If you were a guy who was terrible at talking to women, who liked affordable drinks and a jukebox with old-school hits, and didn’t mind urinating next to someone standing on top of the men’s room sink who was doing the same, The Junction (41 North Court Street, Athens, Ohio) was a really great bar.

It’s gone now. The heart-and-soul of my social life at Ohio University has been gutted, sanitized (in every possible way) and replaced. I wish the new owner good luck, and I hope the current students enjoy the J-Bar, as it’s now known, but at the risk of sounding like the alumni who visited campus in the 1990s and told us how Court Street was fun but “it’s not the same,” well, it’s not the same.

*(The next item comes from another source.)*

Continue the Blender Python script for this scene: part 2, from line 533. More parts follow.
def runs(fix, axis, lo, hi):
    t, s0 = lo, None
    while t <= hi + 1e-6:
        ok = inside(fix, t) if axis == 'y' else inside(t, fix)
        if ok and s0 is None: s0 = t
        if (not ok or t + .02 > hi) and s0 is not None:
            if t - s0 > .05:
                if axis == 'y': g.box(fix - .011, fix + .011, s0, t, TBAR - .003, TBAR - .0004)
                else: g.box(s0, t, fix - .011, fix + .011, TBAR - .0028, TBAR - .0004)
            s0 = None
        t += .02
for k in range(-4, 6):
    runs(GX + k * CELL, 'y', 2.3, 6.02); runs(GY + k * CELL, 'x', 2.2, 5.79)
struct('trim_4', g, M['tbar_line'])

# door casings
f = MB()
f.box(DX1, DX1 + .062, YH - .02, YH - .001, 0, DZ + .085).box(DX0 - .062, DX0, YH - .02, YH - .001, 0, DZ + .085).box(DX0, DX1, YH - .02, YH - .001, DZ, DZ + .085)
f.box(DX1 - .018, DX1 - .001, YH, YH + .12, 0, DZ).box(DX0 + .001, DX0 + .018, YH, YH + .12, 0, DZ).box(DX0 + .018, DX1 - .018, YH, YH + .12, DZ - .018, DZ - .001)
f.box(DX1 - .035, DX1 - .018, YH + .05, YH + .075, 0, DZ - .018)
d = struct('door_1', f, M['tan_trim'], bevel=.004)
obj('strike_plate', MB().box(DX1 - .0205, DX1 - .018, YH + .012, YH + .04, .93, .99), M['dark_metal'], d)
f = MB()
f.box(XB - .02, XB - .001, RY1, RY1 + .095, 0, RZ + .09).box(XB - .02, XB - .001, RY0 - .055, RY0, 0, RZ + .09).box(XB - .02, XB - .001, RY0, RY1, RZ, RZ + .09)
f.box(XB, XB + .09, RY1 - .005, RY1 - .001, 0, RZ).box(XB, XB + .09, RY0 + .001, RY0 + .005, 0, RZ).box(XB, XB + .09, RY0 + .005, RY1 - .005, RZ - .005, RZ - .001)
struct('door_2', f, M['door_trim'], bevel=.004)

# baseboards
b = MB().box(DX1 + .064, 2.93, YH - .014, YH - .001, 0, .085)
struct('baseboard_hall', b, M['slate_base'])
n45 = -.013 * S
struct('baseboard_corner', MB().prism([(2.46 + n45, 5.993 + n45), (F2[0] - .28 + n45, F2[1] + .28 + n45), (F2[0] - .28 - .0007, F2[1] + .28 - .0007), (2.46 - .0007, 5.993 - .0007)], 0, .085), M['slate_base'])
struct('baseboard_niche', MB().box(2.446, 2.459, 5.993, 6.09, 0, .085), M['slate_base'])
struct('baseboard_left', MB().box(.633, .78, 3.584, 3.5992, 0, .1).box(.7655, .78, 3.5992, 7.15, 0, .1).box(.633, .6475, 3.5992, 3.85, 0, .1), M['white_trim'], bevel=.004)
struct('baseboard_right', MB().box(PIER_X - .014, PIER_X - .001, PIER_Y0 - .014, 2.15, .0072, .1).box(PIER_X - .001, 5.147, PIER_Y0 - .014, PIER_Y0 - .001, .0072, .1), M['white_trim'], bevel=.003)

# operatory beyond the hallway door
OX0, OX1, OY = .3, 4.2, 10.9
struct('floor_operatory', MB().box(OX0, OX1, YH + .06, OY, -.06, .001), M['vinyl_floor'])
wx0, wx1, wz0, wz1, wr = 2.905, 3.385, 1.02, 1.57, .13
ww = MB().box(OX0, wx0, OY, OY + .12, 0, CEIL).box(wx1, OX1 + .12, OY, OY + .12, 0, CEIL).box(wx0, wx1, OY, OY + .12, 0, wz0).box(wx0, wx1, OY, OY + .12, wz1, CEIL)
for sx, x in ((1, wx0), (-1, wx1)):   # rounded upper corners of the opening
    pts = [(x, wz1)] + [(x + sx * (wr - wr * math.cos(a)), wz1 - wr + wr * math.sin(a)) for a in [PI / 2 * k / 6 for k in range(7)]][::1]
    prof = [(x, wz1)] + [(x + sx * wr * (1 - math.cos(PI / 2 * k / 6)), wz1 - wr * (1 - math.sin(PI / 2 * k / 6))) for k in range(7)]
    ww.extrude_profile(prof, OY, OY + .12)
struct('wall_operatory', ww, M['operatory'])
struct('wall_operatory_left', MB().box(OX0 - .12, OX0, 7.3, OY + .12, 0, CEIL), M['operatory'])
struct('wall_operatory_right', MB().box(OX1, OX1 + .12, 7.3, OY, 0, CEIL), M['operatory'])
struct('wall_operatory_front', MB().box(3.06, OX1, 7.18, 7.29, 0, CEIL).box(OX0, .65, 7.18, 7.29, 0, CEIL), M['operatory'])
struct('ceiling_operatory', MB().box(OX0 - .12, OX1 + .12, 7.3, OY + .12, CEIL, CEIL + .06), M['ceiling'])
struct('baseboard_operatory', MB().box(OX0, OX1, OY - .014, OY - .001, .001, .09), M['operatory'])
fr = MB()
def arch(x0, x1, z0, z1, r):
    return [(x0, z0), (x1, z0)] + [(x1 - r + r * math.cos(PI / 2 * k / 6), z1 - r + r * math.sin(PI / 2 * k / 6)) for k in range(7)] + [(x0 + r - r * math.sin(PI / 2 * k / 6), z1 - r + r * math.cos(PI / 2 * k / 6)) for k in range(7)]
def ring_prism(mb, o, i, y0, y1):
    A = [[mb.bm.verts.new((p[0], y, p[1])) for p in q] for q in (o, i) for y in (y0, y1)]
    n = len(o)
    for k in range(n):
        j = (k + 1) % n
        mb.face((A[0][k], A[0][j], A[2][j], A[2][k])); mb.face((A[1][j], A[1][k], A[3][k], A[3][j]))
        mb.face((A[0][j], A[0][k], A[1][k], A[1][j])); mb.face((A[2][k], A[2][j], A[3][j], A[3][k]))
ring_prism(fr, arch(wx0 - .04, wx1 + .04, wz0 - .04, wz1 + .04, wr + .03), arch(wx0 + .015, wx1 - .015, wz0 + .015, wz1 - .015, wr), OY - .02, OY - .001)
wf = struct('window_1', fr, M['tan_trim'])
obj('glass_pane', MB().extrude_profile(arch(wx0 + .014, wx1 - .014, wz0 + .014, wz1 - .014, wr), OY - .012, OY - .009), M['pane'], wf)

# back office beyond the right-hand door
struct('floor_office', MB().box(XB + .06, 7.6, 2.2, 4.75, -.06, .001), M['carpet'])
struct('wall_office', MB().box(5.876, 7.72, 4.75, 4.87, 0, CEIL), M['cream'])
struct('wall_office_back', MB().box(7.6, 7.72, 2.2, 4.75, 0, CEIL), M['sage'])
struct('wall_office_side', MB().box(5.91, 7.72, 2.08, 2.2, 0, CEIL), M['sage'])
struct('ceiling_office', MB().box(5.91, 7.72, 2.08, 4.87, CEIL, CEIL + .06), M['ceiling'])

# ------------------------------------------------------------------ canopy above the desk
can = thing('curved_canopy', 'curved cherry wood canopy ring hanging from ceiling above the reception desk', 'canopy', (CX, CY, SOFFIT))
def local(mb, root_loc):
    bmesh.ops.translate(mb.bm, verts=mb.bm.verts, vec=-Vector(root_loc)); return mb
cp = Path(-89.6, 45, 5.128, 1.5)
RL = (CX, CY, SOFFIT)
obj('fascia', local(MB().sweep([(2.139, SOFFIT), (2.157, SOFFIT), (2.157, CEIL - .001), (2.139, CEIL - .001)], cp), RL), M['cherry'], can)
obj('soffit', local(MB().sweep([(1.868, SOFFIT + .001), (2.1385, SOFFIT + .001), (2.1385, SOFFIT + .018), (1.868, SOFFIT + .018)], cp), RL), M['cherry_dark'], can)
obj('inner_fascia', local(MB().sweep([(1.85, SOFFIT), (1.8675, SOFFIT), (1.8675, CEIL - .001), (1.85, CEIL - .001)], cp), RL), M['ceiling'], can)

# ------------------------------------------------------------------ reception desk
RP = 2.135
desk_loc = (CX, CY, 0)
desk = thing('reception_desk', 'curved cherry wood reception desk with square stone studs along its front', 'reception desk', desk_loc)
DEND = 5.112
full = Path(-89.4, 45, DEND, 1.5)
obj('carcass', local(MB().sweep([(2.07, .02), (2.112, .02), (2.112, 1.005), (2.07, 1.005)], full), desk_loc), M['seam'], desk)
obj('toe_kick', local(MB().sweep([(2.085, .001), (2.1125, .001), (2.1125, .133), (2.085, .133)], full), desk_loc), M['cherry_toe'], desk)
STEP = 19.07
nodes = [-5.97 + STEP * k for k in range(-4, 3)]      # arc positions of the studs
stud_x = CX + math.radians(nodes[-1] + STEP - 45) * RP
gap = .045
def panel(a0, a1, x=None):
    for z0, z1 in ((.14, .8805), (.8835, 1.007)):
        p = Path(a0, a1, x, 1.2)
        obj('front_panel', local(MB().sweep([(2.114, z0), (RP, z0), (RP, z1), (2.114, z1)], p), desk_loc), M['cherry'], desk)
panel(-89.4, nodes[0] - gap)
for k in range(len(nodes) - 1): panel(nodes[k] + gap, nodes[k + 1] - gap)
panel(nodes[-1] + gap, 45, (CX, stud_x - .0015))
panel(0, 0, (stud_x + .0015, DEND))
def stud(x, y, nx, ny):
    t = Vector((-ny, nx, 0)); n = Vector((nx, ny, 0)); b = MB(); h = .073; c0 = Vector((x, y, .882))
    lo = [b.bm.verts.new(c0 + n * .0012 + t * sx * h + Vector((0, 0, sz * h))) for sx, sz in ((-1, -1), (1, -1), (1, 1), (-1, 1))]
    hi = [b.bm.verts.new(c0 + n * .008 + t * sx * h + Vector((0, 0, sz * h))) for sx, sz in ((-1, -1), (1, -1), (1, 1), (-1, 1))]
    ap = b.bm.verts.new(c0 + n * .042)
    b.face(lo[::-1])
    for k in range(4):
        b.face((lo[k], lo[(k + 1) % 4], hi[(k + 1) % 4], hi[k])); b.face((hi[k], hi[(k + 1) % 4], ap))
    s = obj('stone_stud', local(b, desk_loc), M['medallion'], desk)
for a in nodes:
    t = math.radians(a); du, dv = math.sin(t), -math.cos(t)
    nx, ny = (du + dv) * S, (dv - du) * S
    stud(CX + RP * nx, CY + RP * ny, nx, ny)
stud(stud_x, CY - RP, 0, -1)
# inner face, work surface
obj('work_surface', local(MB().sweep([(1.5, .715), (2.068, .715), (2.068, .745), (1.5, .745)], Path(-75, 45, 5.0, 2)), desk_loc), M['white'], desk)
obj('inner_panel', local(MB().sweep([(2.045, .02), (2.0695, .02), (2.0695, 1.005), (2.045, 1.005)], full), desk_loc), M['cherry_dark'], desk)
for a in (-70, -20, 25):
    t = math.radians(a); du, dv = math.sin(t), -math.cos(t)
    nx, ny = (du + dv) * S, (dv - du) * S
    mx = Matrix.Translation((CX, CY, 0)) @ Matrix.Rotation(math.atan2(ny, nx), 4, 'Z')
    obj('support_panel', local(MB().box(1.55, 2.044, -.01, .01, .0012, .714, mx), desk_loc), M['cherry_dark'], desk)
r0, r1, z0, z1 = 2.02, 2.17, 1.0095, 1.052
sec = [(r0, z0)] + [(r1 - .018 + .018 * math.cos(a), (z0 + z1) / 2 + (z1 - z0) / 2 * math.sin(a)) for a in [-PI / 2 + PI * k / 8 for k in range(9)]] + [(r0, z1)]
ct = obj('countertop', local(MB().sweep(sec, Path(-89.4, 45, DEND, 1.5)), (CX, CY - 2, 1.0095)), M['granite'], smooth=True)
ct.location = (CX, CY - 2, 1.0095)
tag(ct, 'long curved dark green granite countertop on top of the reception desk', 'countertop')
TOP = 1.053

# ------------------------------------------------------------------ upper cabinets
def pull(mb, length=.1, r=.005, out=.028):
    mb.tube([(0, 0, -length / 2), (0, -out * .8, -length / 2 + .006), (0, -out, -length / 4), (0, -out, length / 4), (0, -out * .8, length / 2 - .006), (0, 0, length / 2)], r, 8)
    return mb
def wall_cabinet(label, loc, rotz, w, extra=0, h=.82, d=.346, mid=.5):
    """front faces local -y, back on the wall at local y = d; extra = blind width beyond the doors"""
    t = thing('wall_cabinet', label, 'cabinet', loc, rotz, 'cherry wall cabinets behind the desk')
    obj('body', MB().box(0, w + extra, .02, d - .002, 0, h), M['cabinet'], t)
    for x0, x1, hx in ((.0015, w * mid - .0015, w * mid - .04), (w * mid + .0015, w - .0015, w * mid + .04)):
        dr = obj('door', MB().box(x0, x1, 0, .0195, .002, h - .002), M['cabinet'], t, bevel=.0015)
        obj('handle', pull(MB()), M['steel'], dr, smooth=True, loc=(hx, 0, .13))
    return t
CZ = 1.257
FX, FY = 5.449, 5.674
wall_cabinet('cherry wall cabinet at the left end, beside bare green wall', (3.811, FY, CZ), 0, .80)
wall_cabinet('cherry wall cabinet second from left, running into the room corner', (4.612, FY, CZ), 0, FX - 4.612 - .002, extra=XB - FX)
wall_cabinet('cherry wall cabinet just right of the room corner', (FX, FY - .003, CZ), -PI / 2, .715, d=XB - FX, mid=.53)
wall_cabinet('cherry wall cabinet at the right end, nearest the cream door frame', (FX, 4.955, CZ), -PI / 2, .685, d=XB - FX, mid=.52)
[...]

The Junction was the perfect dive bar. The men’s toilet had no stall. I’m not entirely sure it had a seat. There was a Foosball table, a dart board and a jukebox that had not been updated since 1989. It did not serve cooked food, although I heard the owner kept a can of soup from the 1970s behind the bar to meet some city zoning law. The interior was ensconced in dark wood, which patrons wrote graffiti on—mainly the names of whatever bar shuffles they were on. (My wife Jen actually snagged a plank with her name on it last summer. We’re going to build our own home bar around it someday.) Stools lined the bar, and there were benches built into the walls and interior, but most people stood. It was a standing bar.

Unlike the other 22 bars in Athens, The Junction had an indoor balcony that ingeniously allowed an extra 50-75 or so people in the room. The space under the balcony, sunken off the main floor, was the perfect place to make out with someone you met 10 minutes ago.